**Exercise directions:** Everything from the first line of the data below through the line that contains "from mathutils.bvhtree import BVHTree" should be written out exactly, please, and nothing more; the pictures stay out.

**Provided data:**

--- --- ---

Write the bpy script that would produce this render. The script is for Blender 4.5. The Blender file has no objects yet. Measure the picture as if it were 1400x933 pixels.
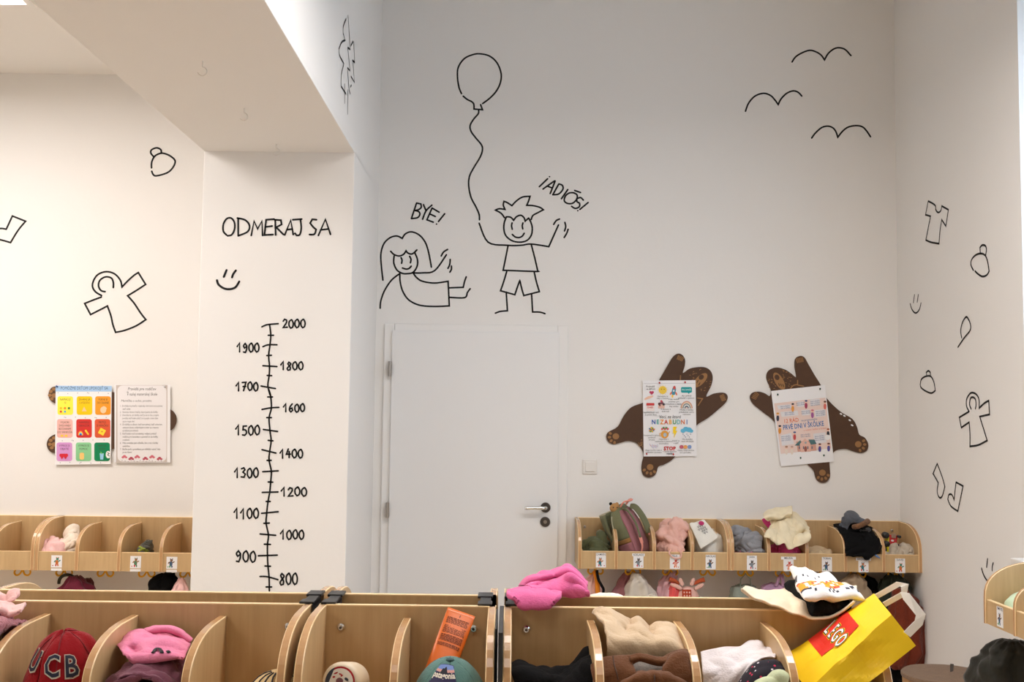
import bpy, bmesh, math, random
import numpy as np
from mathutils import Vector, Matrix, noise
from mathutils.bvhtree import BVHTree

# ------------------------------------------------------------------ camera
F = 1500.0
PITCH, ROLL = math.radians(4.0), 0.012
CAM = Vector((0, 0, 1.565))
sc = bpy.context.scene
col = sc.collection
cam_d = bpy.data.cameras.new('camera')
cam_d.sensor_width = 36.0
cam_d.lens = 36.0 * F / 1400.0
cam_d.clip_start = 0.05
cam = bpy.data.objects.new('camera', cam_d)
CM = Matrix.Rotation(math.pi / 2 + PITCH, 3, 'X') @ Matrix.Rotation(ROLL, 3, 'Z')
cam.matrix_world = Matrix.Translation(CAM) @ CM.to_4x4()
col.objects.link(cam)
sc.camera = cam

# ------------------------------------------------------------------ world, exposure
w = bpy.data.worlds.new('daylight')
sc.world = w
w.use_nodes = True
bg = w.node_tree.nodes['Background']
bg.inputs[0].default_value = (0.62, 0.80, 1.0, 1)
bg.inputs[1].default_value = 2.6
sc.view_settings.view_transform = 'Standard'
sc.view_settings.look = 'None'
sc.view_settings.gamma = 1.0
sc.view_settings.use_curve_mapping = False
sc.view_settings.exposure = 0.26
LAMP, LAMP_NEAR, LAMP_LEFT, LAMP_LEFT_NEAR = 21.0, 5.5, 19.0, 15.0   # strength of the light panels: tall bay far and near, left bay far and near
LAMP_COL = (1.0, 0.935, 0.885)
sc.cycles.use_denoising = True
sc.cycles.max_bounces = 10
sc.cycles.diffuse_bounces = 8
sc.cycles.caustics_reflective = False
sc.cycles.caustics_refractive = False
sc.cycles.sample_clamp_indirect = 6.0


# ------------------------------------------------------------------ helpers
def ray(px, py):
    return CM @ Vector(((px - 700) / F, -(py - 466.5) / F, -1))


def P(px, py, Y):
    d = ray(px, py)
    return CAM + d * (Y / d.y)


def PX(px, py, X):
    d = ray(px, py)
    return CAM + d * (X / d.x)


def PZ(px, py, Z):
    d = ray(px, py)
    return CAM + d * ((Z - CAM.z) / d.z)


def lin(c):
    c = c / 255.0
    return c / 12.92 if c <= 0.04045 else ((c + 0.055) / 1.055) ** 2.4


def rgb(r, g, b):
    return (lin(r), lin(g), lin(b), 1)


def N(nt, t, **kw):
    n = nt.nodes.new(t)
    for k, v in kw.items():
        setattr(n, k, v)
    return n


def mat(name, c, rough=0.6, metal=0.0, bump=0.0, bscale=80.0, var=0.0, vscale=6.0, spec=0.5, coat=0.0, sheen=0.0):
    m = bpy.data.materials.new(name)
    m.use_nodes = True
    nt = m.node_tree
    b = nt.nodes['Principled BSDF']
    b.inputs['Base Color'].default_value = c
    b.inputs['Roughness'].default_value = rough
    b.inputs['Metallic'].default_value = metal
    b.inputs['Specular IOR Level'].default_value = spec
    b.inputs['Coat Weight'].default_value = coat
    b.inputs['Sheen Weight'].default_value = sheen
    tc = N(nt, 'ShaderNodeTexCoord')
    if var > 0:
        n = N(nt, 'ShaderNodeTexNoise')
        n.inputs['Scale'].default_value = vscale
        n.inputs['Detail'].default_value = 5
        nt.links.new(tc.outputs['Object'], n.inputs['Vector'])
        mx = N(nt, 'ShaderNodeMix', data_type='RGBA')
        mx.inputs[6].default_value = tuple(max(0, x * (1 - var)) for x in c[:3]) + (1,)
        mx.inputs[7].default_value = tuple(min(1, x * (1 + var)) for x in c[:3]) + (1,)
        nt.links.new(n.outputs[0], mx.inputs[0])
        nt.links.new(mx.outputs[2], b.inputs['Base Color'])
    if bump > 0:
        n = N(nt, 'ShaderNodeTexNoise')
        n.inputs['Scale'].default_value = bscale
        n.inputs['Detail'].default_value = 4
        nt.links.new(tc.outputs['Object'], n.inputs['Vector'])
        bp = N(nt, 'ShaderNodeBump')
        bp.inputs['Strength'].default_value = bump
        bp.inputs['Distance'].default_value = 0.01
        nt.links.new(n.outputs[0], bp.inputs['Height'])
        nt.links.new(bp.outputs[0], b.inputs['Normal'])
    return m


def fab(name, r, g, b, bump=0.25, bscale=220.0, var=0.12, vscale=14.0, sheen=0.15, rough=0.9):
    return mat(name, rgb(r, g, b), rough, bump=bump, bscale=bscale, var=var, vscale=vscale, spec=0.15, sheen=sheen)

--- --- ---

**Output for this task:**
Write the bpy script that would produce this render. The script is for Blender 4.5. The Blender file has no objects yet. Measure the picture as if it were 1400x933 pixels.
import bpy, bmesh, math, random
import numpy as np
from mathutils import Vector, Matrix, noise
from mathutils.bvhtree import BVHTree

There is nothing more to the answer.